Monday, November 20, 2006

Noise Orders

Noise Orders: Jazz, Improvisation, and Architecture
By. David P. Brown
University of Minnesota Press

It is not uncommon to hear architectural terms applied to jazz solos—well structured, logically constructed, building to a pinnacle. There are always parallels to be drawn between art-forms, but most would probably prefer their improvisation in music than architecture, if asked. In Noise Orders David Brown finds a place for improvisation in both disciplines.

Brown’s book is clearly written for an audience well versed in the latest scholarly literature in the architectural field. He does however raise some interesting points for further discussion. Describing the impact of boogie-woogie musicians like Meade Lux Lewis on Piet Mondrian, Brown asserts:

“These rhythmic emergencies, which bracket boogie-woogie’s revival, show that boogie-woogie, in its reductive and clear articulation of repetition and variation, provided a rhythmic expression that propelled a further transformation of Mondrian’s work.” (p. 24)

Clear enough, but discussions of Mandrian’s concept of neo-plasticism may lose some readers. Ultimately, Brown seems to argue that architecture should be more informed by jazz, so it is better able to provide space for the improvisation, or ebb and flow, of everyday life. Unfortunately, Brown does not lead readers by the nose through his argument, instead presenting a string of ideas that were somewhat thematically related, under a general rubric of improvisation.

Whether they effectively promote his thesis or not, Brown frequently develops interesting areas of discussion. Of particular note are his explorations of musical performance dependent on physical action which defies notation. He describes Cecil Taylor’s attack in terms that suggest choreography when he writes:

“Architecture, in Taylor’s formulation of using sonorities to create three dimensions, is not limited to notated directions, definitions, organizations, and relations of sound values, because the ‘intricate network of formal relations’ that he produces by playing includes such seemingly nonmusical variables as getting to his instrument.” (p. xxii)

Brown does effectively take issue with Le Corbusier’s interpretation of jazz, particularly that of Louis Armstrong, in mechanical terms: “the equivalent of a beautiful turbine running in the midst of human conversation. Hot jazz.” (p. 65) Brown notes in contradiction the genius of Armstrong, in that: “Armstrong’s introduction of rhythmic variations in the rhythms Le Corbusier emphasized.” (p. 73). Indeed, jazz artists building on the Armstrong legacy, would bend and stretch time in various ways that would move the music far a field from the architects understanding.

Brown’s analogies are often under-developed. He seems to compare the cooperative musical organization, the AACM, the Association for the Advancement of Creative Musicians, with a Community Land Trust (CLT), “a non-profit organization that holds land in common for the benefit of a community.” (p. 111) The AACM survived, due to a flexibility that encouraged fellowship.
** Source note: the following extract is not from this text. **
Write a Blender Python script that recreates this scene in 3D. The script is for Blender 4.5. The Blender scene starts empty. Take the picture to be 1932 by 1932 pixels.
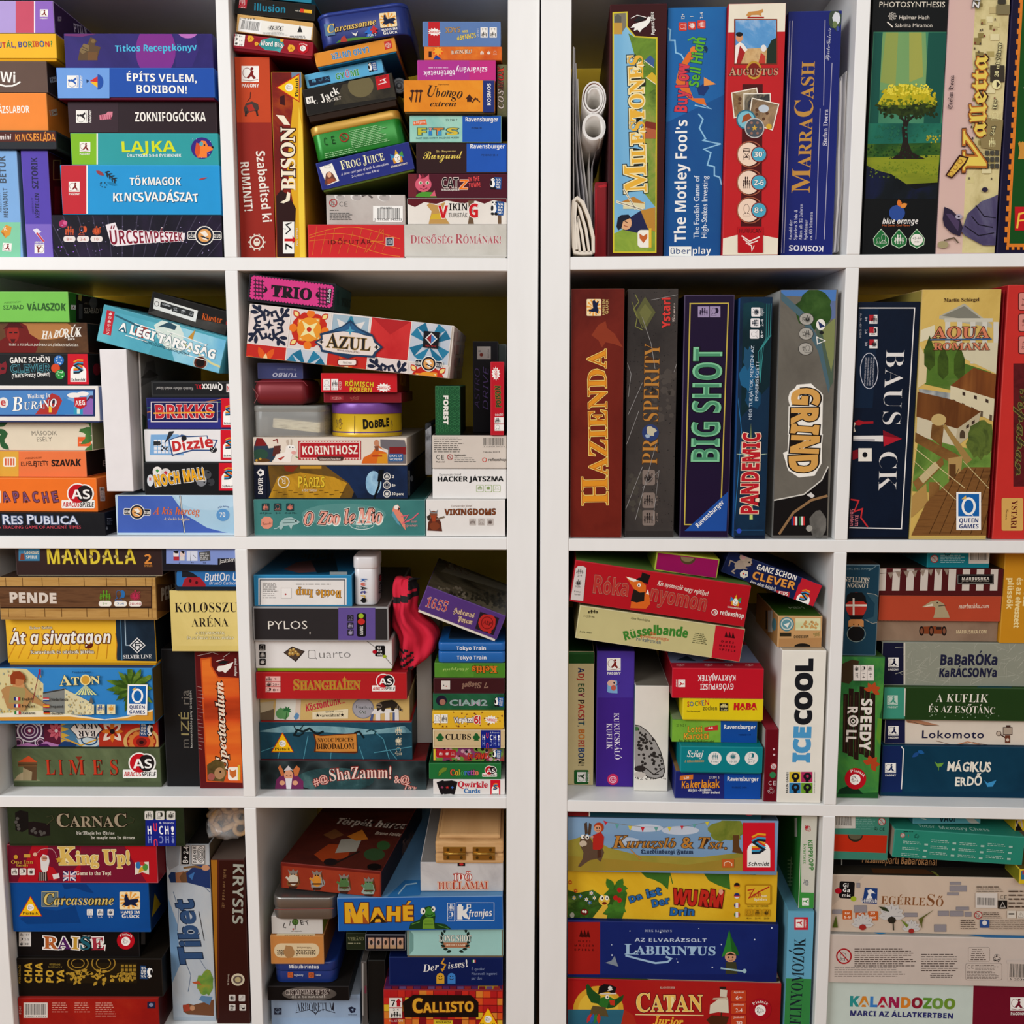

According to Brown: “AACM members could play in any band; however, a band led by an AACM meber had to maintain 60 percent AACM representation as a show of musical support.” (p. 95) AACM members were also stylistically compatible. In Chicago, a city with a relatively small jazz community, it would probably have been difficult for members to organize bands that did not meet such a requirement.

In contrast, CLT’s represent a host of issues that would be well informed by study of James Buchanan’s Public Choice School of Economics. Just who is set the rent for land parcels held by the trust? Who determines what constitutes the public good? Any expectation that those decision makers would not act in their best interest first, is na├»ve and impractical.

Brown’s Noise Orders is at times thought-provoking, but lacks cohesion, and his prose style is academic to a fault. It may well be of a piece with current thinking in architecture’s scholarly discourse, but as is doubtlessly clear by now, it is hardly the right title if your book club wants to read about jazz. Architecture has played a role in the development of the music. The shape of the Village Vanguard for instance, has serendipitously created the acoustics favorable for documenting great artists in historic live recordings. Truly, all art-forms have an impact on each other. Noise Orders’ tentative explorations suggest further thought on two disciplines not often associated together might be in order.